Price inflation works curiously through the economy. Four years ago – right after PTI came to power at the center – a 30 percent increase* in retail price of sugar was all anyone could talk about. Four years later, retail price of sugar has risen by 50 percent (*calendar year to date), yet the spiral hardly makes news.
May be justifiably so. At a time when price of kitchen essentials such as wheat flour and rice have risen by 80 and 60 percent, respectively, it is probably only natural that sugar no longer makes headlines. Sugar producers insist that up to 80 percent of demand emanates from B2B consumers, not domestic households. Thus, there is little reason – in their view – for a price spiral to raise alarms of food security. After all, refined sugar is not classified as a kitchen essential in many developed countries due to its widely known harmful effects on human health. However, in a food insecure nation like Pakistan, it is often seen as an inexpensive source of calories, even if not healthy nutrition.
Whatever your view on sugar’s classification in need human diet, the ‘non-essential’ label need not rationalize an unwarranted price spiral. A 50 percent increase in price of any commodity within six months can only be justified if the demand-supply position in a given common market is seriously out of whack. Although sugar production during the latest crushing season most certainly fell (by 15 percent over the preceding year). At 6.7 million metric tons (MMT), national output substantially exceeded industry’s own estimates of annual national demand of 6 MMT.
Of course, claiming a shortage of sugar would not be in the industry’s interest, as it would open doors to import, which are practically prohibited as of today. Moreover, at a time when the macro economy is witnessing inflation averaging above 30 percent leading to a massive erosion of purchasing power, the price spiral should have only a caused a slowdown in the demand for a ‘non-essential’, from the industry’s point of view. And definitely not an over indexed rise compared to the change in price level across the broader economy, which is at 20 percent, and the food basket in particular, which has increased at 23 percent calendar year to date.
If it isn’t a demand spike, is the industry suffering from a massive rise in the cost of production? The cost-push version partly explains why the substantive rise in retail prices is warranted. The support price of sugarcane was increased by an average of 25 – 30 percent over the last year, raising the cost of production for processors, but not nearly enough to justify a 50 percent increase. And although cost of energy – the second most important expenditure after raw material – have risen abnormally across the broader economy, the industry relies on raw material residue to run its boilers, thus has been mostly insulated from the energy price spiral.

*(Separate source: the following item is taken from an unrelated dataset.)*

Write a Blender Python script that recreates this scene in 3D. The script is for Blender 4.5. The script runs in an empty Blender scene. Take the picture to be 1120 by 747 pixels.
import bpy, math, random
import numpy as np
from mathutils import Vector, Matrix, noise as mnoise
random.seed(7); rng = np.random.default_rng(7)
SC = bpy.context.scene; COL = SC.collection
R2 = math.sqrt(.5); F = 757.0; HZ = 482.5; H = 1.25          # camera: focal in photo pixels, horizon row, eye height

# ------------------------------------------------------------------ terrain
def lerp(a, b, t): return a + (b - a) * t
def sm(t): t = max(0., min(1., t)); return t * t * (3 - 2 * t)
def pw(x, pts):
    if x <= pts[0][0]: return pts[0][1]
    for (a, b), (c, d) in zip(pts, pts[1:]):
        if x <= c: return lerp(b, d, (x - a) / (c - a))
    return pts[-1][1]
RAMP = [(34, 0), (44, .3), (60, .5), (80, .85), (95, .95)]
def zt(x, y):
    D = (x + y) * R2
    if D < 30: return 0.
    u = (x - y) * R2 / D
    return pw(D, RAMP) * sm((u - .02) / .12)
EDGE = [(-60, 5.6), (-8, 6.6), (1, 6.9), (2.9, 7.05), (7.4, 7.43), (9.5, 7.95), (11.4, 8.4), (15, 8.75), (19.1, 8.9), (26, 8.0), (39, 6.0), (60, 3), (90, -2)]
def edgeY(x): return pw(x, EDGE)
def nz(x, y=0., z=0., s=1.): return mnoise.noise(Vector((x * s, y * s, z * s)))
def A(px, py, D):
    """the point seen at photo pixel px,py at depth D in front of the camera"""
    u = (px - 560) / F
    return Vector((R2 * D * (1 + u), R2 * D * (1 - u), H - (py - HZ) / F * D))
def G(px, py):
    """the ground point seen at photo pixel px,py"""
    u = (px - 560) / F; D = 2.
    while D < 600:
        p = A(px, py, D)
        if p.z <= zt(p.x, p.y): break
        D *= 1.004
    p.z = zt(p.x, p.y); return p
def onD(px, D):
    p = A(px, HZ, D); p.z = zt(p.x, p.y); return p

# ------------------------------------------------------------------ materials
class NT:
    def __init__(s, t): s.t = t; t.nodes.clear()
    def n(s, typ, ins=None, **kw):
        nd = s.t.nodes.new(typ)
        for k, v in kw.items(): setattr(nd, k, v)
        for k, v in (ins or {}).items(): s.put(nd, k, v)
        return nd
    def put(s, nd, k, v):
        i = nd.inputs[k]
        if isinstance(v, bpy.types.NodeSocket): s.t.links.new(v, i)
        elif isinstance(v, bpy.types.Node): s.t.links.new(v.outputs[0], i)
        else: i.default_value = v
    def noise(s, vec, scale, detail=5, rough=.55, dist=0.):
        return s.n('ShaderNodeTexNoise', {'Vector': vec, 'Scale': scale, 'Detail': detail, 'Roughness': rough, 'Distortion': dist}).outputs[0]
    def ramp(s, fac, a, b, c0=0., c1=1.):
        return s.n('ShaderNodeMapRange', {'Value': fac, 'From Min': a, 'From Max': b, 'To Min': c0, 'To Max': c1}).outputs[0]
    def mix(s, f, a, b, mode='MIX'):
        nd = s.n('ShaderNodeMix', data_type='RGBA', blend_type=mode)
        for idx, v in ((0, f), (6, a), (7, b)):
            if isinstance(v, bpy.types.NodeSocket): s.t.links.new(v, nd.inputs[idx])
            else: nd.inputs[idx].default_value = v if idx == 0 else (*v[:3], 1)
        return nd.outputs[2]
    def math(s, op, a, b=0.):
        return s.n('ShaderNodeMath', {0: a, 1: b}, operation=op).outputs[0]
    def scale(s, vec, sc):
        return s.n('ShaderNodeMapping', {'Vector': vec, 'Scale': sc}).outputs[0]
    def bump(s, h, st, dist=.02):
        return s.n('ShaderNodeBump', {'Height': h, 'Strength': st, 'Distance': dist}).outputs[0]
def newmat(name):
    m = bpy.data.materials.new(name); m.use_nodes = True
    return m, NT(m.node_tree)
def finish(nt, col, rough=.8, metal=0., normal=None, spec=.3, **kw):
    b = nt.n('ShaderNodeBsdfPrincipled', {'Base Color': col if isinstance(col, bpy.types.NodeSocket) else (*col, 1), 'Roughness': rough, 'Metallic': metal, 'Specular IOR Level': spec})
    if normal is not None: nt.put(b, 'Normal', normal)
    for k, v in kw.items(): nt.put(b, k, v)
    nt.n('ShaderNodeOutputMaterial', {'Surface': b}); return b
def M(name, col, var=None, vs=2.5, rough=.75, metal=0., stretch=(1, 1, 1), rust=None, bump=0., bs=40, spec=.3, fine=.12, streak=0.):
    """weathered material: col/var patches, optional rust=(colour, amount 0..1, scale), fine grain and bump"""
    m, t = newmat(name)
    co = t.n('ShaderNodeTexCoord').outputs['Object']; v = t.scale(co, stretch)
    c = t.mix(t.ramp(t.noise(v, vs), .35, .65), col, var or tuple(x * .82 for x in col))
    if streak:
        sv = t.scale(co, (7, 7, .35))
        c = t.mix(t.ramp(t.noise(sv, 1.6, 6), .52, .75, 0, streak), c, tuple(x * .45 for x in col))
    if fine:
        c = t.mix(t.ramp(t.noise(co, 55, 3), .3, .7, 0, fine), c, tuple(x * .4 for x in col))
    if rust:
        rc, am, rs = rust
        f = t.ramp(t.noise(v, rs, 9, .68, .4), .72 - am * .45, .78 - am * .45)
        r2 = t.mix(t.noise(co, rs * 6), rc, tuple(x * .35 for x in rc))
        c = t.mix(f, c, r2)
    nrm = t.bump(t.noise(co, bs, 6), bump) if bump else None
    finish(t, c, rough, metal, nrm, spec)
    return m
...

Then, what gives? The explanation most likely may be found in inventory carrying costs. As interest rates have exploded to never before seen levels, the industry has predictably responded with offloading its inventory in cash to avoid debt servicing burden. Because the sugar industry produces up to 80 percent of its annual output in less than a calendar quarter, it only makes sense to carry inventory all the way till the end of the (marketing) year, if it foresees a shortfall in the upcoming season. With the elections around the corner, support prices for raw material are set to rise by as much as 50 percent by December 2023, which could lead to a bumper cane crop. That would mean a massive slide in market prices in next season.
Thus, the industry has every motive to make hay while sun shines. And amidst all the political upheaval and crazed spirals in prices of essentials such as flour and rice, there aren’t many out there to raise alarm over the market behavior. Ride it while it lasts!